The Report makes it clear that RNC leadership was as culpable for spreading lies about election fraud as Trump:
“In the end, multiple senior RNC staffers approved fundraising emails raising questions about the election results even though they did not know fo any evidence about fraud impacting the winner of the 2020 PResidential election. For example, Cassie Docksey stated that she was not aware of any fraud that impacted the results of the Presidential election. Ahrens conceded that ‘there was not evidence that we [the RNC] had seen that he [President Trump] won the election, that Biden had not won the election.’”

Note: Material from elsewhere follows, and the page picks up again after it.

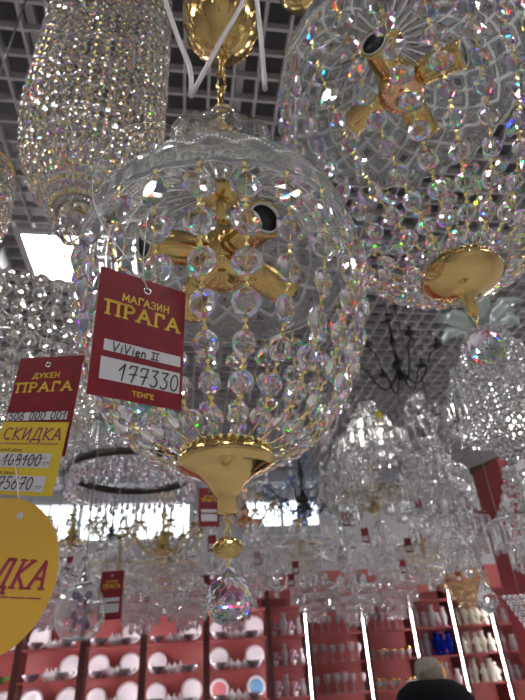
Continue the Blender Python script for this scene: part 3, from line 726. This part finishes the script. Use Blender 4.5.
# long clear crystal column with a glass lily top, right side
LT = at_h(482, 330, 1.35)
t = thing('column_chandelier', 'long clear crystal column chandelier with frosted lily top below the right gold bowl', 'chandelier', LT)
mb = MB(); Rt = .088
for i in range(22):
    a = 2 * PI * i / 22
    for q in range(20):
        s = q / 19; r = Rt * (.55 + .45 * min(1, s * 3.5)) * (1 if s < .8 else 1 - (s - .8) * 2.2); mb.gem(Tm((r * math.cos(a), r * math.sin(a), -.02 - .32 * s), a + PI / 2 + random.uniform(-.3, .3), .0125), 0, 'octlow')
mb.build('crystal_curtain', bead_glass, t)
mb = MB()
fros = glass('frosted_glass', (.95, 1, .98), 1.45, .15, .45, (.62, .68, .66))
for i in range(6):
    a = 2 * PI * i / 6
    P = [(.02, 0, 0), (.05, 0, .03), (.085, 0, .045), (.12, 0, .035)]; W = [.012, .034, .03, .003]; vs = []
    for (x, y, z), ww in zip(P, W):
        for s_ in (-1, -.5, 0, .5, 1): vs += [(x, ww * s_, z - .012 * (1 - abs(s_))), (x, ww * s_, z - .012 * (1 - abs(s_)) - .003)]
    fs = []
    for r_ in range(3):
        for c_ in range(4):
            b0 = r_ * 10 + c_ * 2; fs += [(b0, b0 + 2, b0 + 12, b0 + 10), (b0 + 1, b0 + 11, b0 + 13, b0 + 3)]
        fs += [(r_ * 10, r_ * 10 + 10, r_ * 10 + 11, r_ * 10 + 1), (r_ * 10 + 8, r_ * 10 + 9, r_ * 10 + 19, r_ * 10 + 18)]
    fs += [(0, 1, 3, 2), (2, 3, 5, 4), (4, 5, 7, 6), (6, 7, 9, 8), (30, 32, 33, 31), (32, 34, 35, 33), (34, 36, 37, 35), (36, 38, 39, 37)]
    mb.add(vs, fs, 0, True, M.Rotation(a, 4, 'Z'))
mb.build('lily_petals', fros, t)
MB().lathe([(.012, -.03), (.03, -.01), (.03, .01), (.01, .03), (0, .04)], 16).build('hub', chrome, t)
MB().tube([(0, 0, .03), (0, 0, ZC + .05 - LT.z)], .003, 6).build('hanging_cable', wire_grey, t)
MB().gem(Tm((0, 0, -.385), 0, .025), 0, 'ball').build('bottom_ball', crystal, t)

# crystal drop on a chain near the pillar
pd = at_h(487, 598, 1.7)
t = thing('crystal_pendant', 'single clear crystal drop on a thin chain left of the red pillar', 'pendant', pd)
MB().gem(Tm((0, 0, 0), .2, (.034, .034, .042)), 0, 'drop').build('drop', crystal, t)
mb = MB()
for i in range(5): mb.gem(Tm((0, 0, .058 + i * .014), i, .006), 0, 'round')
mb.build('bead_chain', bead_glass, t); MB().tube([(0, 0, .05), (0, 0, ZC + .05 - pd.z)], .0012, 5).build('hanging_cable', wire_grey, t)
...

McDaniel was also in meetings where the RNC negotiated acceptable election denial language to please Trump and ensure the RNC sent emails it was comfortable with.
The machinery of Trump’s election lies, attempt to steal the 2020 election, and refusal to call the National Guard during the attack on the Capitol is worth revisiting. We came dangerously close to sliding from a democracy to an autocracy, where the law is exercised by the whim of a leader instead of the rules of an impartial legal system that applies to both the powerful and the powerless. We almost lost the ability to choose — and hate — our own leaders.
We must not forget what we almost lost.